By Sutton Travis

For more than 45 years, the Rockbridge Area Occupational Center was a place where people with disabilities could come together to work in a communal environment.

Now, RAOC is getting a new look – for both its services and its building. The center began changing its services on March 30.

Operations are now on hold, but Executive Director Willy Funkhouser says the halt in services is temporary.

“I think the one thing that we’re trying to get clear is that we’re not closing,” Funkhouser said. “The intent is that we’ll actually be able to support more people than we did in the past.”

RAOC formerly functioned in a sheltered workshop format. The clients, adults with disabilities, earned wages while working within the center in Buena Vista.

After the transition, RAOC will shift to providing supported employment in the community and day services for clients at its Buena Vista location. The center is expected to reopen in its new capacity in early July.

Funkhouser says the shift in services accommodates different types of clients.

“We wanted to go to this new model of employment,” he said, “but we also wanted to offer a service to those people who said they might not be ready for this new model of employment quite yet.”

The Rockbridge Area Occupational Center’s building is undergoing renovations to fit state regulations for day services programs.

RAOC’s supported employment program will help clients interested in working in the Rockbridge community to find job placements. Six of the center’s clients have expressed interest in the program.

Each client in the jobs program will complete an assessment and then be matched with a job coach. The job coaches will be responsible for helping clients decide which jobs they might be interested in. Possible jobs include waiting tables, stocking shelves in a grocery store or working as a receptionist.

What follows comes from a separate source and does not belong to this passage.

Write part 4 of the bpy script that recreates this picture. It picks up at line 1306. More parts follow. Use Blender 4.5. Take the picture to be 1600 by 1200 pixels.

Job coaches would work with selected businesses to secure a position for the clients, then help them acclimate to the working environment. As clients become more independent, Funkhouser said, the job coaches would rarely or no longer be needed.

He said supported employment will better integrate clients into the Rockbridge community.

“The goal is to offer them the same opportunities that everybody else has. It’s the personal feelings; it’s the interaction with other people, the socialization of it.”

Brooke Peccie, a senior at Washington and Lee University, has volunteered with RAOC for nearly three years. She has mixed feelings about the organization’s transition.

“Some of them at RAOC are extremely excited about going into the community and working in an integrated environment, and I am so happy for those individuals,” Peccie said. “But I am worried for the future and for the happiness of those who aren’t able to do that work.”

That’s where the day services program comes in. Clients uninterested in or unable to meet the demands of employment will be able to return to the RAOC facility. The building is undergoing renovations to fit the Department of Social Services’ regulations for such programs.

But Peccie has reservations about this new program. She recalled a conversation with an RAOC client after learning about the coming change to day services.

“She looked at me, and she kind of whispered, ‘Day care, not for children, but for us,’” Peccie said. “That just really struck me, because obviously the word ‘day care’ is a little bit demeaning.”

In its sheltered workshop format before the transition, RAOC directly employed about 30 clients by subcontracting work from local businesses. Clients earned wages for work like repackaging and sorting items, manufacturing wire harnesses and making clay jewelry.

Funkhouser said RAOC became dependent on two businesses for subcontracting. One closed, and the other relocated to a different part of the country.

“Ninety percent of our income left us,” he said.

RAOC’s board of directors made the decision to stop workshop operations after an outside consulting company failed to help the organization secure more subcontracting work.

W&L sophomore Ella Rose volunteered at RAOC during the past semester. She is concerned about clients who will be returning to RAOC for the new day services program without the prospect of earning wages.

“Supported employment maybe won’t be best for everyone, and so then they’re coming back to a place where they don’t have anything to contribute,” Rose said.

Rose hopes to bring community interaction to the day services program by spearheading social activities. Her idea is based on a similar program for which she volunteered near her hometown, Chapel Hill, North Carolina.

“They get to make friends that aren’t paid to be with them and just be accepted into a broader community,” Rose said. “It’s the highlight of these people’s weeks.”

Maia Browning, chair of RAOC’s board of directors, said in an email that participation from student volunteers would be appreciated.

“Any input as to activities, programs or ways that service or social organizations and/or individual students would see themselves helping achieve our mission are most welcome,” Browning said.

Rose plans to incorporate her fellow W&L students into the social activities program, as well as students from Virginia Military Institute and Southern Virginia University.

Drawing from her own experiences and her current role as a Young Life leader, Rose hopes to further the level of community involvement by also bringing high school students into the program.

“I think start with building a core group of people that are able to experience the joys of hanging out with people with disabilities and see that as something that’s refreshing and life-giving,” Rose said. “I feel like the most important part of it is just having a community for people with disabilities to have friends.”